WHAT NEEDS TO BE DONE: Copy exactly, and only, the lines below from the first through the one containing "20.3, H).build('trim_3', M['frame']))", both included; pictures are omitted.

INFORMATION SUPPLIED:

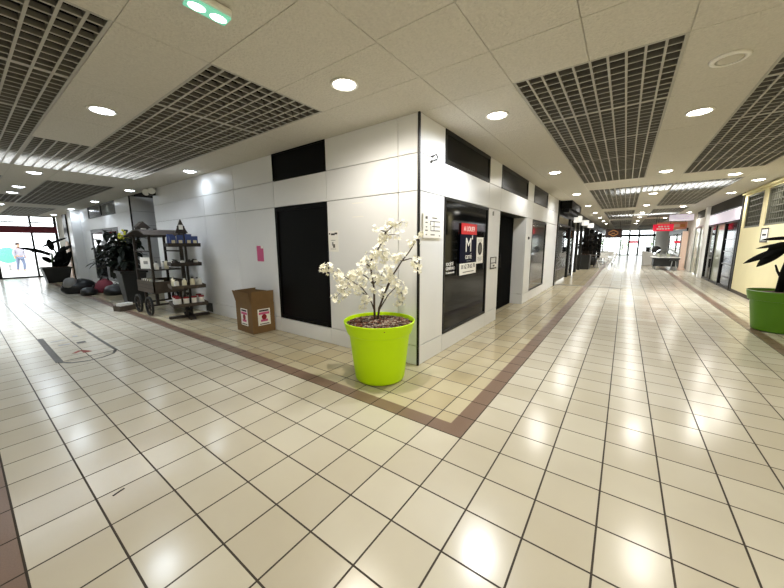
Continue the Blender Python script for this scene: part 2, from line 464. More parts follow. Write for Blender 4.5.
# recess beyond the end of the left face, then the next clad wall
b = MB()
for z0, z1 in ((0, .245), (.245, 1.1), (1.1, 2.075), (2.075, 2.48), (2.48, H)):
    b.box(XL+0.03, 10.8, z0+.004, XL+0.62, 10.83, z1-.004); b.box(XL+0.63, 10.8, z0+.004, XL+2.4, 10.83, z1-.004)
struct(b.build('wall_recess', M['panel']))
struct(MB().box(XL+0.03, 10.83, 0, XL+2.4, 10.95, 3.5).box(XL+2.4, 8.95, 0, XL+2.5, 10.95, 3.5).build('wall_recess_core', M['backing']))
struct(MB().box(XL-0.004, 10.795, 0, XL+0.03, 10.83, H).build('trim_2', M['trimblack']))
struct(MB().box(XL+0.68, 10.775, 2.02, XL+1.6, 10.8, 2.62).build('window_8', M['blackpanel']))
struct(MB().box(XL+0.50, 10.78, 1.75, XL+0.66, 10.8, 1.98).build('window_9', M['blackpanel']))
b = MB()
W2 = [10.84, 12.2, 13.9, 15.6, 16.9]
for i, (a0, a1) in enumerate(zip(W2, W2[1:])):
    for j, (z0, z1) in enumerate(zip(ZR, ZR[1:])):
        if i in (1, 2) and j in (1, 3): continue
        b.box(XL, a0+.004, z0+.004, XL+.03, a1-.004, z1-.004)
struct(b.build('wall_beyond', M['panel']))
struct(MB().box(XL+0.03, 10.83, 0, XL+0.14, YE+0.1, 3.5).build('wall_beyond_core', M['plaster']))
window_unit('window_10', 'x', 12.21, 13.89, 0.25, 2.07, M['mirrorglass'], fw=0.12)
window_unit('window_11', 'x', 13.91, 15.59, 0.25, 2.07, M['mirrorglass'], fw=0.12)
window_unit('window_12', 'x', 12.21, 13.89, 2.49, H-.003, M['darkpane'], fw=0.03)
window_unit('window_13', 'x', 13.91, 15.59, 2.49, H-.003, M['darkpane'], fw=0.03)
struct(MB().box(XL-0.28, 16.9, 0, XL+0.05, 17.5, H).build('wall_pier', M['panel'], bevel=0.01))
struct(MB().box(XL-0.02, 19.6, 0, XL+0.05, 20.3, H).build('trim_3', M['frame']))

# opposite and end walls
struct(MB().box(XW-0.15, YR-0.1, 0, XW, YE+0.1, 3.5).build('wall_opposite', M['plaster']))
WR = MB()
WR.box(XW-0.1, YR-0.12, 0, 8.15, YR, 3.5); WR.box(8.15, YR-0.12, 0, 11.6, YR, 1.86)
WR.box(8.15, YR-0.12, 2.76, 11.6, YR, 3.5); WR.box(9.72, YR-0.12, 1.86, 10.0, YR, 2.76); WR.box(11.36, YR-0.12, 1.86, 11.6, YR, 2.76)
struct(WR.build('wall_right', M['cream']))
struct(MB().box(8.15, YR-0.2, 1.7, 11.6, YR-0.12, 3.5).build('wall_right_core', M['backing']))
def lattice_window(name, x0, x1, z0, z1):
    f = MB(); t = 0.05
    f.box(x0, YR-0.1, z0, x0+t, YR-0.02, z1); f.box(x1-t, YR-0.1, z0, x1, YR-0.02, z1)
    f.box(x0, YR-0.1, z0, x1, YR-0.02, z0+t); f.box(x0, YR-0.1, z1-t, x1, YR-0.02, z1)
    n = max(3, round((x1-x0)/0.14))
    for i in range(1, n): x = x0+(x1-x0)*i/n; f.box(x-.012, YR-.09, z0, x+.012, YR-.05, z1)
    m = max(3, round((z1-z0)/0.14))
    for i in range(1, m): z = z0+(z1-z0)*i/m; f.box(x0, YR-.088, z-.012, x1, YR-.052, z+.012)
    r = struct(f.build(name, M['lattice']))
    MB().box(x0, YR-.115, z0, x1, YR-.1, z1).build('pane', M['darkpane'], r)
lattice_window('window_14', 10.0, 11.36, 1.86, 2.76)
lattice_window('window_15', 8.15, 9.72, 1.86, 2.76)
struct(MB().box(8.0, YR-.001, 0, 11.6, YR+.012, 0.09).build('baseboard_right', M['woodlight']))
struct(MB().tube([(4, YR+.05, 2.82), (11.55, YR+.05, 2.82)], 0.03).build('trim_4', M['cream']))

# glass end walls: frame with mullions, panes and a fascia band
def glass_wall(name, axis, a0, a1, pos, mull, ztr, zfas, fasmat, top=H):
    f = MB(); p = MB(); fa = MB()
    def bx(b, u0, u1, w0, w1, d0, d1):
        if axis == 'y': b.box(u0, pos+d0, w0, u1, pos+d1, w1)
        else: b.box(pos+d0, u0, w0, pos+d1, u1, w1)
    for m_, w in mull: bx(f, m_-w/2, m_+w/2, 0, top, -.04, .04)
    for z, h in ztr: bx(f, a0, a1, z-h/2, z+h/2, -.035, .035)
    bx(p, a0, a1, 0.02, top, -.005, .005)
    r = struct(f.build(name, M['frame']))
    p.build('pane', M['glass'], r)
    bx(fa, a0, a1, zfas[0], zfas[1], -.06, .06); fa.build('fascia', fasmat, r)
    return r
glass_wall('window_16', 'y', XW, XL, YE, [(-3.1, .1), (-2.0, .07), (-0.98, .1), (0.2, .07), (1.02, .1)], [(0.03, .06), (2.6, .05), (2.88, .04)], (2.10, 2.42), M['burg'])
glass_wall('window_17', 'x', YR, 1.9, XE, [(1.3, .08), (0.75, .05), (-0.45, .12), (-1.24, .16), (-2.14, .16), (-3.5, .14)], [(0.04, .08), (2.88, .05)], (2.16, 2.42), M['frame'])
struct(MB().box(XW-.1, YE-.06, H+.024, XL+.1, YE+.1, 3.5).build('wall_header_left', M['plaster']))
struct(MB().box(XE-.06, YR-.1, H+.024, XE+.1, YF+6.2, 3.5).build('wall_header_far', M['plaster']))
o = MB().box(XE-.1, -2.07, 1.42, XE-.05, -1.31, 1.66).build('door_banner', M['redlit']); tag(o, 'red strip sign across the glass of the far entrance doors', 'sign')
o = MB().box(XE-2.3, -3.15, 0.0, XE-1.95, -2.8, 0.98).box(XE-2.32, -3.17, .86, XE-1.93, -2.78, .99).build('litter_bin', M['potblack'], bevel=.02); tag(o, 'black litter bin in front of the far glass doors', 'bin')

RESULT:
Continue the Blender Python script for this scene: part 2, from line 464. More parts follow. Write for Blender 4.5.
# recess beyond the end of the left face, then the next clad wall
b = MB()
for z0, z1 in ((0, .245), (.245, 1.1), (1.1, 2.075), (2.075, 2.48), (2.48, H)):
    b.box(XL+0.03, 10.8, z0+.004, XL+0.62, 10.83, z1-.004); b.box(XL+0.63, 10.8, z0+.004, XL+2.4, 10.83, z1-.004)
struct(b.build('wall_recess', M['panel']))
struct(MB().box(XL+0.03, 10.83, 0, XL+2.4, 10.95, 3.5).box(XL+2.4, 8.95, 0, XL+2.5, 10.95, 3.5).build('wall_recess_core', M['backing']))
struct(MB().box(XL-0.004, 10.795, 0, XL+0.03, 10.83, H).build('trim_2', M['trimblack']))
struct(MB().box(XL+0.68, 10.775, 2.02, XL+1.6, 10.8, 2.62).build('window_8', M['blackpanel']))
struct(MB().box(XL+0.50, 10.78, 1.75, XL+0.66, 10.8, 1.98).build('window_9', M['blackpanel']))
b = MB()
W2 = [10.84, 12.2, 13.9, 15.6, 16.9]
for i, (a0, a1) in enumerate(zip(W2, W2[1:])):
    for j, (z0, z1) in enumerate(zip(ZR, ZR[1:])):
        if i in (1, 2) and j in (1, 3): continue
        b.box(XL, a0+.004, z0+.004, XL+.03, a1-.004, z1-.004)
struct(b.build('wall_beyond', M['panel']))
struct(MB().box(XL+0.03, 10.83, 0, XL+0.14, YE+0.1, 3.5).build('wall_beyond_core', M['plaster']))
window_unit('window_10', 'x', 12.21, 13.89, 0.25, 2.07, M['mirrorglass'], fw=0.12)
window_unit('window_11', 'x', 13.91, 15.59, 0.25, 2.07, M['mirrorglass'], fw=0.12)
window_unit('window_12', 'x', 12.21, 13.89, 2.49, H-.003, M['darkpane'], fw=0.03)
window_unit('window_13', 'x', 13.91, 15.59, 2.49, H-.003, M['darkpane'], fw=0.03)
struct(MB().box(XL-0.28, 16.9, 0, XL+0.05, 17.5, H).build('wall_pier', M['panel'], bevel=0.01))
struct(MB().box(XL-0.02, 19.6, 0, XL+0.05, 20.3, H).build('trim_3', M['frame']))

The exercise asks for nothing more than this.